_Stored records_.
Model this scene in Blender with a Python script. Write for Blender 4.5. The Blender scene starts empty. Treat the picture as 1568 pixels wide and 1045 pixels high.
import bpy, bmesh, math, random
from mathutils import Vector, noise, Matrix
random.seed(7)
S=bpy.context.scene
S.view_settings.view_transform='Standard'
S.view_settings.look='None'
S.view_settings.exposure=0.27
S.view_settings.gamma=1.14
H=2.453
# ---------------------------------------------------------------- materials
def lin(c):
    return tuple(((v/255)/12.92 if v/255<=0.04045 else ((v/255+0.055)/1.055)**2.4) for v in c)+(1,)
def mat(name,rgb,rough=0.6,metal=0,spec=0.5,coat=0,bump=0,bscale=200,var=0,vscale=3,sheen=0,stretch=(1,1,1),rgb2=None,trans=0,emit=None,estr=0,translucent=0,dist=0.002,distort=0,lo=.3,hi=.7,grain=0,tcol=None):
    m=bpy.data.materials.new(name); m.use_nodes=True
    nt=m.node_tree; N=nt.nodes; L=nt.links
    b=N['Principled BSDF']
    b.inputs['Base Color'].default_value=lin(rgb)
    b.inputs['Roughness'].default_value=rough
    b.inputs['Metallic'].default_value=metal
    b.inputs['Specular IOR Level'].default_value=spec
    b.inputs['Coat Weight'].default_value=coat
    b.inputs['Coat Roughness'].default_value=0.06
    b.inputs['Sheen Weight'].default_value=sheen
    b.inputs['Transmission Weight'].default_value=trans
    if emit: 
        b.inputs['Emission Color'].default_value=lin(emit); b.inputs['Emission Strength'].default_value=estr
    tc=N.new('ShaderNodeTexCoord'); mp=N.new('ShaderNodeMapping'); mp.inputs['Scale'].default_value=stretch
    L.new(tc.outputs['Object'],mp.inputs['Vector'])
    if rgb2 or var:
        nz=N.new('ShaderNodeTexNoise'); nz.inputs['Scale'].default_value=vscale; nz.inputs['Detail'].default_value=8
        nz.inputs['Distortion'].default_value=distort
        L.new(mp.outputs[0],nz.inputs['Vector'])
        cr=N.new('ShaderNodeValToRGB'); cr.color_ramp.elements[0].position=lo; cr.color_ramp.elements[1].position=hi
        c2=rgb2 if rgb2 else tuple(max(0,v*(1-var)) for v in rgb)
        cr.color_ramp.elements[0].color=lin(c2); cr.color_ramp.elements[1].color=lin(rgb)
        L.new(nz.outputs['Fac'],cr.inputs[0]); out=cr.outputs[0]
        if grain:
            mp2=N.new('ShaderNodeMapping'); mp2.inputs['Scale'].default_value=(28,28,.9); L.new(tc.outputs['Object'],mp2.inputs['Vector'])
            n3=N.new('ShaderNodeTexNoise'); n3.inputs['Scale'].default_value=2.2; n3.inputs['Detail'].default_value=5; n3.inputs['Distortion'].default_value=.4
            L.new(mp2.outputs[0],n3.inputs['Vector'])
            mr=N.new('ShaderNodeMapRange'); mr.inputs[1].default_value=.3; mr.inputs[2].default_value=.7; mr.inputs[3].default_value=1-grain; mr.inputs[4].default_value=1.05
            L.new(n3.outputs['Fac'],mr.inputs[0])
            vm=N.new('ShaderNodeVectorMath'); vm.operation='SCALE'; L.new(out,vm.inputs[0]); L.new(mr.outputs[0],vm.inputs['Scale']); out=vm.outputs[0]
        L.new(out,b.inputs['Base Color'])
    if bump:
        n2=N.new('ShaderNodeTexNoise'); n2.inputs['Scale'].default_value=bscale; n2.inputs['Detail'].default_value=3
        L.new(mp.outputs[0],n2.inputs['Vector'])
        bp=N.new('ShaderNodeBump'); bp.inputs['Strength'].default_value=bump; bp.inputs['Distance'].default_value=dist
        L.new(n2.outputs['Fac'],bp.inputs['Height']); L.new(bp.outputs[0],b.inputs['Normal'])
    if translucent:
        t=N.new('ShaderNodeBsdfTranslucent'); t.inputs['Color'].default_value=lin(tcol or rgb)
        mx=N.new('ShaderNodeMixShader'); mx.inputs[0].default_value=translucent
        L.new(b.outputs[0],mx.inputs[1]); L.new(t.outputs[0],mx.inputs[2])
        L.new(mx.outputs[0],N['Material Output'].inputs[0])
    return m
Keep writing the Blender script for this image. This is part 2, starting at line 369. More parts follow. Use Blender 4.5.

_EXERCISE_.
Transcribe every record above exactly as it appears.

_FINAL RESULT_.
Model this scene in Blender with a Python script. Write for Blender 4.5. The Blender scene starts empty. Treat the picture as 1568 pixels wide and 1045 pixels high.
import bpy, bmesh, math, random
from mathutils import Vector, noise, Matrix
random.seed(7)
S=bpy.context.scene
S.view_settings.view_transform='Standard'
S.view_settings.look='None'
S.view_settings.exposure=0.27
S.view_settings.gamma=1.14
H=2.453
# ---------------------------------------------------------------- materials
def lin(c):
    return tuple(((v/255)/12.92 if v/255<=0.04045 else ((v/255+0.055)/1.055)**2.4) for v in c)+(1,)
def mat(name,rgb,rough=0.6,metal=0,spec=0.5,coat=0,bump=0,bscale=200,var=0,vscale=3,sheen=0,stretch=(1,1,1),rgb2=None,trans=0,emit=None,estr=0,translucent=0,dist=0.002,distort=0,lo=.3,hi=.7,grain=0,tcol=None):
    m=bpy.data.materials.new(name); m.use_nodes=True
    nt=m.node_tree; N=nt.nodes; L=nt.links
    b=N['Principled BSDF']
    b.inputs['Base Color'].default_value=lin(rgb)
    b.inputs['Roughness'].default_value=rough
    b.inputs['Metallic'].default_value=metal
    b.inputs['Specular IOR Level'].default_value=spec
    b.inputs['Coat Weight'].default_value=coat
    b.inputs['Coat Roughness'].default_value=0.06
    b.inputs['Sheen Weight'].default_value=sheen
    b.inputs['Transmission Weight'].default_value=trans
    if emit: 
        b.inputs['Emission Color'].default_value=lin(emit); b.inputs['Emission Strength'].default_value=estr
    tc=N.new('ShaderNodeTexCoord'); mp=N.new('ShaderNodeMapping'); mp.inputs['Scale'].default_value=stretch
    L.new(tc.outputs['Object'],mp.inputs['Vector'])
    if rgb2 or var:
        nz=N.new('ShaderNodeTexNoise'); nz.inputs['Scale'].default_value=vscale; nz.inputs['Detail'].default_value=8
        nz.inputs['Distortion'].default_value=distort
        L.new(mp.outputs[0],nz.inputs['Vector'])
        cr=N.new('ShaderNodeValToRGB'); cr.color_ramp.elements[0].position=lo; cr.color_ramp.elements[1].position=hi
        c2=rgb2 if rgb2 else tuple(max(0,v*(1-var)) for v in rgb)
        cr.color_ramp.elements[0].color=lin(c2); cr.color_ramp.elements[1].color=lin(rgb)
        L.new(nz.outputs['Fac'],cr.inputs[0]); out=cr.outputs[0]
        if grain:
            mp2=N.new('ShaderNodeMapping'); mp2.inputs['Scale'].default_value=(28,28,.9); L.new(tc.outputs['Object'],mp2.inputs['Vector'])
            n3=N.new('ShaderNodeTexNoise'); n3.inputs['Scale'].default_value=2.2; n3.inputs['Detail'].default_value=5; n3.inputs['Distortion'].default_value=.4
            L.new(mp2.outputs[0],n3.inputs['Vector'])
            mr=N.new('ShaderNodeMapRange'); mr.inputs[1].default_value=.3; mr.inputs[2].default_value=.7; mr.inputs[3].default_value=1-grain; mr.inputs[4].default_value=1.05
            L.new(n3.outputs['Fac'],mr.inputs[0])
            vm=N.new('ShaderNodeVectorMath'); vm.operation='SCALE'; L.new(out,vm.inputs[0]); L.new(mr.outputs[0],vm.inputs['Scale']); out=vm.outputs[0]
        L.new(out,b.inputs['Base Color'])
    if bump:
        n2=N.new('ShaderNodeTexNoise'); n2.inputs['Scale'].default_value=bscale; n2.inputs['Detail'].default_value=3
        L.new(mp.outputs[0],n2.inputs['Vector'])
        bp=N.new('ShaderNodeBump'); bp.inputs['Strength'].default_value=bump; bp.inputs['Distance'].default_value=dist
        L.new(n2.outputs['Fac'],bp.inputs['Height']); L.new(bp.outputs[0],b.inputs['Normal'])
    if translucent:
        t=N.new('ShaderNodeBsdfTranslucent'); t.inputs['Color'].default_value=lin(tcol or rgb)
        mx=N.new('ShaderNodeMixShader'); mx.inputs[0].default_value=translucent
        L.new(b.outputs[0],mx.inputs[1]); L.new(t.outputs[0],mx.inputs[2])
        L.new(mx.outputs[0],N['Material Output'].inputs[0])
    return m
Keep writing the Blender script for this image. This is part 2, starting at line 369. More parts follow. Use Blender 4.5.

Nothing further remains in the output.